Published: Saturday, Oct. 12, 2013 5:30 a.m. CST
Caption
Rob Winner – rwinner@shawmedia.com Victor E. Huskie gives a thumbs up to Emily Ramm (left), 5, and her brother Joey Ramm, 7, during the Northern Illinois University homecoming parade while marching east on Lucinda Avenue in DeKalb, Ill., Friday, Oct. 11, 2013.

DeKALB – Will Hyde has NIU pride – and so does his family.

The student and marching band member had an honor few students throughout the tradition of the NIU homecoming parade get. He joined his parents and grandparents as grand marshals.

This year’s homecoming theme is Generations of Pride, and there may be no better example than the Hydes.

“It’s a huge honor for three generations of Huskies to come here,” Will Hyde said. “NIU has really been gaining some respect over the years, and it’s a big deal for us to come here and for NIU to honor us.”

Will Hyde’s mom, Ingrid Hyde, gushed about the influence NIU has had on her life. That’s where she studied art education. She’s now the art director for Harlem Consolidated Schools in Evanston.

NIU also is where she met Bill, her husband. The two became engaged on the grounds of NIU in 1993, the year they both graduated.

“It really shaped my future and my career,” she said. “I’m glad I can be here with my family.”

Will Hyde has followed in the steps of his dad, marching and playing trumpet for the Huskies.

“I think tradition is a big part of NIU history,” Will Hyde said. “NIU has always had a large homecoming. It’s a big part of our history and culture. It’s a great thing to involve yourself in.”

Bill Hyde said playing in the band during homecoming is a memory he treasures.

“I was in the marching band, so it was always big for us,” he said. “All the alumni come back and they just go crazy for you. That was typically the most crowded the stadium ever was, for the homecoming game.”

When asked if there’s going to be a fourth generation of Hyde Huskies, Will is quick to say yes. But his parents are quicker to cut off his answer.

“He’s got some time! No rush!,” they said in unison.

For many, the homecoming parade is emblematic of the university and community celebrating as one. That’s also the opinion of state Rep. Bob Pritchard, R-Hinckley.

“It’s an opportunity for the community to come out and celebrate the institution, it’s mission, accomplishments and everyone who graduated from it,” he said. “It’s really a celebration of accomplishment.”

Pritchard said that while homecoming festivities are a time for NIU to maximize school spirit, the community also benefits from the thousands of visitors.

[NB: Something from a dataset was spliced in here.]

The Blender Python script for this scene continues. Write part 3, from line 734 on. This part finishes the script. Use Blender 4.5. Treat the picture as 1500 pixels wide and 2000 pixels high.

“This is a major event,” he said. “The community benefits economically. It really stimulates the local economy. ... The community realizes that the university is here 365 days a year. Students, faculty and staff shop here and live here and really play a big part in the community. I think homecoming is a visual representation for what the see every day.”

Homecoming weekend also means more work for local police. Large celebrations also mean rowdiness.

“We focus on the rowdiness, but we see all of the above,” said DeKalb police Cmdr. John Petragallo. “There is a huge influx of people who come from out of town to the game and to have a good time. A lot of who comes into town are nonstudents. We have a spike in activity, responses to calls, violent crimes.”